── Recorded data ──

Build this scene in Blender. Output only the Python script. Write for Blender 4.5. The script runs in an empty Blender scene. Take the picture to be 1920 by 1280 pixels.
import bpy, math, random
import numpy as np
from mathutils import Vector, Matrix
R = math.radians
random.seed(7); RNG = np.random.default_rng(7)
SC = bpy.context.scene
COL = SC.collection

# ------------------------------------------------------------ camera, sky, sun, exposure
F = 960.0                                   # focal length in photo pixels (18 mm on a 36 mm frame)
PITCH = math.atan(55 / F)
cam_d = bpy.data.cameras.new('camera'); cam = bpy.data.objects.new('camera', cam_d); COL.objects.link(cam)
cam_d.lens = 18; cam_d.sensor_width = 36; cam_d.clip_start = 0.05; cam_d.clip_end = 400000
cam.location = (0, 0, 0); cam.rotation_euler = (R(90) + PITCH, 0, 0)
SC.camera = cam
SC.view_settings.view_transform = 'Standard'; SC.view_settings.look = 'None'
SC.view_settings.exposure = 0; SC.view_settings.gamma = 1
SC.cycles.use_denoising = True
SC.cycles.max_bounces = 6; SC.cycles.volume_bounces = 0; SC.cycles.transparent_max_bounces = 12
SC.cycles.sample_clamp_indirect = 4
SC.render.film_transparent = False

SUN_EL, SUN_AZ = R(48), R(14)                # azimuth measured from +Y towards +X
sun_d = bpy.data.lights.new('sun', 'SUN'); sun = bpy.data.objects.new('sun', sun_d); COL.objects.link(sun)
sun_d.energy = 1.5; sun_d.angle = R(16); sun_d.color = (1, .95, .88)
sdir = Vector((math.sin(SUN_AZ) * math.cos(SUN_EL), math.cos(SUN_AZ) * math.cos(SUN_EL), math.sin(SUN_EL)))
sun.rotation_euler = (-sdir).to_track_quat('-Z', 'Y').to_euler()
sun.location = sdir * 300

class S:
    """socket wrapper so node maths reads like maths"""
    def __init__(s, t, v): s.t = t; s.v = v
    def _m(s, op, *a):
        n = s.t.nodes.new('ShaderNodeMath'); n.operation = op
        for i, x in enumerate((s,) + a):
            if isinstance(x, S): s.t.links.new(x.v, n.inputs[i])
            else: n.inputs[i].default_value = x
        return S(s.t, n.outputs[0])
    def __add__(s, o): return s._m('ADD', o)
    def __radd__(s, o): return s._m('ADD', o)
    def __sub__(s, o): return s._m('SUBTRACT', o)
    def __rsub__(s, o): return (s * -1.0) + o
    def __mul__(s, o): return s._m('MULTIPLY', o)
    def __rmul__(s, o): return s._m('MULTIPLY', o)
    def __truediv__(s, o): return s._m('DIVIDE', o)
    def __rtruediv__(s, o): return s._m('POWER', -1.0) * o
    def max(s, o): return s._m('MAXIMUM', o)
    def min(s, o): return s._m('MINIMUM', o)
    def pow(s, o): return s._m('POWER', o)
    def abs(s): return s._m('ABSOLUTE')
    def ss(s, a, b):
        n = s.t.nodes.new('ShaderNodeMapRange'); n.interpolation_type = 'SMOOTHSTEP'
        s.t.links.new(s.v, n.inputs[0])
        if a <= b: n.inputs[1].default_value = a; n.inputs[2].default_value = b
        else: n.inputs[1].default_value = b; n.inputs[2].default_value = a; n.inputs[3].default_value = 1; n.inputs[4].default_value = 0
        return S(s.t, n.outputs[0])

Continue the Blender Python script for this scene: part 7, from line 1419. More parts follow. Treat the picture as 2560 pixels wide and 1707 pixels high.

───

* [What is asked]:
Extract, word for word, each line of the listing above.

* [Response to the task]:
Build this scene in Blender. Output only the Python script. Write for Blender 4.5. The script runs in an empty Blender scene. Take the picture to be 1920 by 1280 pixels.
import bpy, math, random
import numpy as np
from mathutils import Vector, Matrix
R = math.radians
random.seed(7); RNG = np.random.default_rng(7)
SC = bpy.context.scene
COL = SC.collection

# ------------------------------------------------------------ camera, sky, sun, exposure
F = 960.0                                   # focal length in photo pixels (18 mm on a 36 mm frame)
PITCH = math.atan(55 / F)
cam_d = bpy.data.cameras.new('camera'); cam = bpy.data.objects.new('camera', cam_d); COL.objects.link(cam)
cam_d.lens = 18; cam_d.sensor_width = 36; cam_d.clip_start = 0.05; cam_d.clip_end = 400000
cam.location = (0, 0, 0); cam.rotation_euler = (R(90) + PITCH, 0, 0)
SC.camera = cam
SC.view_settings.view_transform = 'Standard'; SC.view_settings.look = 'None'
SC.view_settings.exposure = 0; SC.view_settings.gamma = 1
SC.cycles.use_denoising = True
SC.cycles.max_bounces = 6; SC.cycles.volume_bounces = 0; SC.cycles.transparent_max_bounces = 12
SC.cycles.sample_clamp_indirect = 4
SC.render.film_transparent = False

SUN_EL, SUN_AZ = R(48), R(14)                # azimuth measured from +Y towards +X
sun_d = bpy.data.lights.new('sun', 'SUN'); sun = bpy.data.objects.new('sun', sun_d); COL.objects.link(sun)
sun_d.energy = 1.5; sun_d.angle = R(16); sun_d.color = (1, .95, .88)
sdir = Vector((math.sin(SUN_AZ) * math.cos(SUN_EL), math.cos(SUN_AZ) * math.cos(SUN_EL), math.sin(SUN_EL)))
sun.rotation_euler = (-sdir).to_track_quat('-Z', 'Y').to_euler()
sun.location = sdir * 300

class S:
    """socket wrapper so node maths reads like maths"""
    def __init__(s, t, v): s.t = t; s.v = v
    def _m(s, op, *a):
        n = s.t.nodes.new('ShaderNodeMath'); n.operation = op
        for i, x in enumerate((s,) + a):
            if isinstance(x, S): s.t.links.new(x.v, n.inputs[i])
            else: n.inputs[i].default_value = x
        return S(s.t, n.outputs[0])
    def __add__(s, o): return s._m('ADD', o)
    def __radd__(s, o): return s._m('ADD', o)
    def __sub__(s, o): return s._m('SUBTRACT', o)
    def __rsub__(s, o): return (s * -1.0) + o
    def __mul__(s, o): return s._m('MULTIPLY', o)
    def __rmul__(s, o): return s._m('MULTIPLY', o)
    def __truediv__(s, o): return s._m('DIVIDE', o)
    def __rtruediv__(s, o): return s._m('POWER', -1.0) * o
    def max(s, o): return s._m('MAXIMUM', o)
    def min(s, o): return s._m('MINIMUM', o)
    def pow(s, o): return s._m('POWER', o)
    def abs(s): return s._m('ABSOLUTE')
    def ss(s, a, b):
        n = s.t.nodes.new('ShaderNodeMapRange'); n.interpolation_type = 'SMOOTHSTEP'
        s.t.links.new(s.v, n.inputs[0])
        if a <= b: n.inputs[1].default_value = a; n.inputs[2].default_value = b
        else: n.inputs[1].default_value = b; n.inputs[2].default_value = a; n.inputs[3].default_value = 1; n.inputs[4].default_value = 0
        return S(s.t, n.outputs[0])

Continue the Blender Python script for this scene: part 7, from line 1419. More parts follow. Treat the picture as 2560 pixels wide and 1707 pixels high.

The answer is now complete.